• WRITTEN INSTRUCTION
Reproduce, please, only the lines from the first line below to the line containing "C = S.collection", inclusive.

• INFORMATION SUPPLIED
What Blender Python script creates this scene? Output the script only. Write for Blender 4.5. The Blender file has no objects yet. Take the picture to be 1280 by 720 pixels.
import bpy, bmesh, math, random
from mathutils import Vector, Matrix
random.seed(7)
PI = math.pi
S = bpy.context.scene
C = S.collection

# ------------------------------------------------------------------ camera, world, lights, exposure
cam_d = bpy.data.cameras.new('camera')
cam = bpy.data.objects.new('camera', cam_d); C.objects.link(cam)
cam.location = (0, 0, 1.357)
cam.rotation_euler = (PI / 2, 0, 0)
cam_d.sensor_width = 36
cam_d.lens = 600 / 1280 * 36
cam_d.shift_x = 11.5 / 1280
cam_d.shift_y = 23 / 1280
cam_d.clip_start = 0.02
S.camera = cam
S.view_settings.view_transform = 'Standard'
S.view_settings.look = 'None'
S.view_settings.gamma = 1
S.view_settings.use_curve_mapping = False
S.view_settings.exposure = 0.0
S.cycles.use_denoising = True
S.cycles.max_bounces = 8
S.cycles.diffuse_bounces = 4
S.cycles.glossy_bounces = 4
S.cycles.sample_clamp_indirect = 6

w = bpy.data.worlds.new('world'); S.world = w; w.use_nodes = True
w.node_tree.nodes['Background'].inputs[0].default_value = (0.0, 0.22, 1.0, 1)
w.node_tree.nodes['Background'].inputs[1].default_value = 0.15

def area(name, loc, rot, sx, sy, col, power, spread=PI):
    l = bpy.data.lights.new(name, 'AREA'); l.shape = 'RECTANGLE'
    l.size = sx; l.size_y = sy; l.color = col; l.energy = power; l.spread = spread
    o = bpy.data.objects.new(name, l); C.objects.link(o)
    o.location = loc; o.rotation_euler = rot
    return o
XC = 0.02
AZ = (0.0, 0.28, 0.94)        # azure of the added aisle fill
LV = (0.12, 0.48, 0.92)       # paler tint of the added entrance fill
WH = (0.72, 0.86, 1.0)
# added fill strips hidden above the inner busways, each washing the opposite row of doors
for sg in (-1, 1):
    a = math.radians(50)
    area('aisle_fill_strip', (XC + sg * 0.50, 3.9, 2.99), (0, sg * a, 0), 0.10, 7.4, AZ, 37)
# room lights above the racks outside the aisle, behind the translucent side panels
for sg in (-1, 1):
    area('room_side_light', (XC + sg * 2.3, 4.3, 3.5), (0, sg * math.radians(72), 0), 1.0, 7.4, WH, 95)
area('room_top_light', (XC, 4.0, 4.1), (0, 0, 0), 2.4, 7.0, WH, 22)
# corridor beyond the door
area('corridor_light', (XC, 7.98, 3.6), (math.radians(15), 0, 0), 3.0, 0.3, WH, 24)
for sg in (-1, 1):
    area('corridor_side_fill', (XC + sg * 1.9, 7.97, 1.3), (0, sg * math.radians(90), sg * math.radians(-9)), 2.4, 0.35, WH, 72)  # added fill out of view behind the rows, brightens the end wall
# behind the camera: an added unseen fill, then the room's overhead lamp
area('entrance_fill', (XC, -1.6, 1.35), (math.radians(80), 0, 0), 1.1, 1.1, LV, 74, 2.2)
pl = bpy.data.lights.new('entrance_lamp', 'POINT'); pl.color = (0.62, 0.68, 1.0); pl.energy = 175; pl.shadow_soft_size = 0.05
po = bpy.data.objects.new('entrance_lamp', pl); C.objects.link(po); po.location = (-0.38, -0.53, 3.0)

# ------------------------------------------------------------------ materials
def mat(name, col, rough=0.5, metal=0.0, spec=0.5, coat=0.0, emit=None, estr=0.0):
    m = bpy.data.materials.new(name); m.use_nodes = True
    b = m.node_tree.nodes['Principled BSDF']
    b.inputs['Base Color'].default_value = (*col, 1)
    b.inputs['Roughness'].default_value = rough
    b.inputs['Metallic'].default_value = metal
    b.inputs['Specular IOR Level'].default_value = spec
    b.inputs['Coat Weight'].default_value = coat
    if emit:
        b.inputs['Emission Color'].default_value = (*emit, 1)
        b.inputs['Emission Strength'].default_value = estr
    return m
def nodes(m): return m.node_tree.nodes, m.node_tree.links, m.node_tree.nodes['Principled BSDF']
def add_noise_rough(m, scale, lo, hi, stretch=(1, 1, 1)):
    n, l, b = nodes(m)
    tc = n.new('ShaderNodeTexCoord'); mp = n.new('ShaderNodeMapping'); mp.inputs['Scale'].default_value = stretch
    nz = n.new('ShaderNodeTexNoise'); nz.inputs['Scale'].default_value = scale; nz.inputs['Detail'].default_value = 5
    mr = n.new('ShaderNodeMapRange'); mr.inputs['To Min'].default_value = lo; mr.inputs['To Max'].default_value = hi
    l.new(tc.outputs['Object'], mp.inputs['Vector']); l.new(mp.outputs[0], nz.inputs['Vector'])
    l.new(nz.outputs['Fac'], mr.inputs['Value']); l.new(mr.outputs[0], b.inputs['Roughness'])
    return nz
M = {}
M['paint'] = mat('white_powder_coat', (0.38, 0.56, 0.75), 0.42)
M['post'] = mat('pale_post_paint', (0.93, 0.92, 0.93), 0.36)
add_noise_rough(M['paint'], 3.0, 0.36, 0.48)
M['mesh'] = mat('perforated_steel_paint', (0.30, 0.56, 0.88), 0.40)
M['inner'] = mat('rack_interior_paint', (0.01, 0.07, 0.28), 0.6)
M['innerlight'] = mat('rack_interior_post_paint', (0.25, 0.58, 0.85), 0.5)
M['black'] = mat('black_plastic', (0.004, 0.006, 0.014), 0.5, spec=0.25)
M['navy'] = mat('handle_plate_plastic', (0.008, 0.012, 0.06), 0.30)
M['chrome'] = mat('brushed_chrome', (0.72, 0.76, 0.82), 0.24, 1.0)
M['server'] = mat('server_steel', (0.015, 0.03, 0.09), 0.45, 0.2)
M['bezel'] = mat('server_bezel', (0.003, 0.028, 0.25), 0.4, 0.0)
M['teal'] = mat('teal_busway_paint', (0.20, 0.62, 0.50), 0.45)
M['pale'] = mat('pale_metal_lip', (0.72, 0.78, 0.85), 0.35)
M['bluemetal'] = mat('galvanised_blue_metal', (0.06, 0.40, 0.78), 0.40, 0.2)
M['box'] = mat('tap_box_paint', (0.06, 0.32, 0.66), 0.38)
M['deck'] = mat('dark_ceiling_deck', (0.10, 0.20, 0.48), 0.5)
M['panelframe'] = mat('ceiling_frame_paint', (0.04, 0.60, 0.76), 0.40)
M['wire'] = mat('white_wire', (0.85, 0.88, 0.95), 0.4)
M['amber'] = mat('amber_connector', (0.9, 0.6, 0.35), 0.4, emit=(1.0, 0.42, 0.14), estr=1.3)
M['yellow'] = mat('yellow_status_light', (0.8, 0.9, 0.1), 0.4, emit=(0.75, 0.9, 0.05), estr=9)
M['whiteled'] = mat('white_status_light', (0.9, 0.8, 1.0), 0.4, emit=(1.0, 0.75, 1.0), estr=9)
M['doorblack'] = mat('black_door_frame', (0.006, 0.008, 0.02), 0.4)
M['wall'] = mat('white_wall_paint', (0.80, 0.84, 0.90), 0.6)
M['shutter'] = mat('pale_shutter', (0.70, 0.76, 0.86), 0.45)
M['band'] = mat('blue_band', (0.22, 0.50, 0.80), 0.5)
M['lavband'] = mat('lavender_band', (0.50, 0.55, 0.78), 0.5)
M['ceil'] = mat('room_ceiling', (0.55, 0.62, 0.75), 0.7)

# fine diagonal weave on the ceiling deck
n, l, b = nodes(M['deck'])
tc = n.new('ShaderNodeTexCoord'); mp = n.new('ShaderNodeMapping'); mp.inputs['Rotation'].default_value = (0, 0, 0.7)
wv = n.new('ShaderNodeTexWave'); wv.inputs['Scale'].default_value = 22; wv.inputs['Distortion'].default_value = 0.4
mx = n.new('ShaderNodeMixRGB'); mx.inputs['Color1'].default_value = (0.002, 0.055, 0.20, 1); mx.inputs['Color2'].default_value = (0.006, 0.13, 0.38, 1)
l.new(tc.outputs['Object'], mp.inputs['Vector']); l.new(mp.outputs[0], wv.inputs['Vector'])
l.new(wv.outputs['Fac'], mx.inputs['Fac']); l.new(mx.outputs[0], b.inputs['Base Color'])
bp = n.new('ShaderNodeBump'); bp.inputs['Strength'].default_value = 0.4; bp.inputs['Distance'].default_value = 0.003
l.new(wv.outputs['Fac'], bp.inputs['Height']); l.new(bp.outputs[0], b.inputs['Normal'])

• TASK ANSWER
What Blender Python script creates this scene? Output the script only. Write for Blender 4.5. The Blender file has no objects yet. Take the picture to be 1280 by 720 pixels.
import bpy, bmesh, math, random
from mathutils import Vector, Matrix
random.seed(7)
PI = math.pi
S = bpy.context.scene
C = S.collection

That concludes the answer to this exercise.